Independentemente de outros efeitos mais dificilmente comprovados, o papel da floresta na regulação do clima não pode deixar de ser equacionado nesta “nova” perspetiva do funcionamento térmico do ecossistema florestal, com a regulação causada pela água na evapotranspiração, como já escrevia Odum (1971) em livro traduzido para português e ensinado pelo professor António Manuel Azevedo Gomes.

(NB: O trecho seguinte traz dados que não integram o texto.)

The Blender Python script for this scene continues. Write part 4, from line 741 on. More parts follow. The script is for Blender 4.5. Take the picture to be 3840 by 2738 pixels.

Em conclusão: florestas com altos índices de área foliar no verão precisam-se, seja em ambiente urbano para mitigar as conhecidas ilhas urbanas de calor, como nas dunas do litoral ou nas serras do interior. Afinal, as ilhas de calor já não são só urbanas porque o calor libertado pela maior utilização de energia nessas áreas atinge já dimensões regionais. E as florestas, protegendo-se elas próprias do calor excessivo, protegem-nos indiretamente. Saibamos ajudá-las para que elas nos ajudem a combater o aquecimento global que provocamos…

novembro de 2022

O Autor

Francisco Castro Rego é Professor Catedrático reformado do ISA – Instituto Superior de Agronomia, da Universidade de Lisboa, com Licenciatura em Silvicultura pelo mesmo Instituto e Doutoramento em “Forestry, Wildlife and Range Management” pela Universidade de Idaho (EUA).

É investigador do Centro de Ecologia Aplicada Professor Baeta Neves (CEABN/InBIO) e Coordenador Científico da Área de Investigação Gestão e Ecologia do Fogo. Foi Presidente do ISA, Diretor Geral dos Recursos Florestais e presidiu ao Observatório Técnico Independente criado pela Assembleia da República.

É atualmente Presidente da Associação Natureza Portugal, parceira da WWF – World Wide Fund for Nature.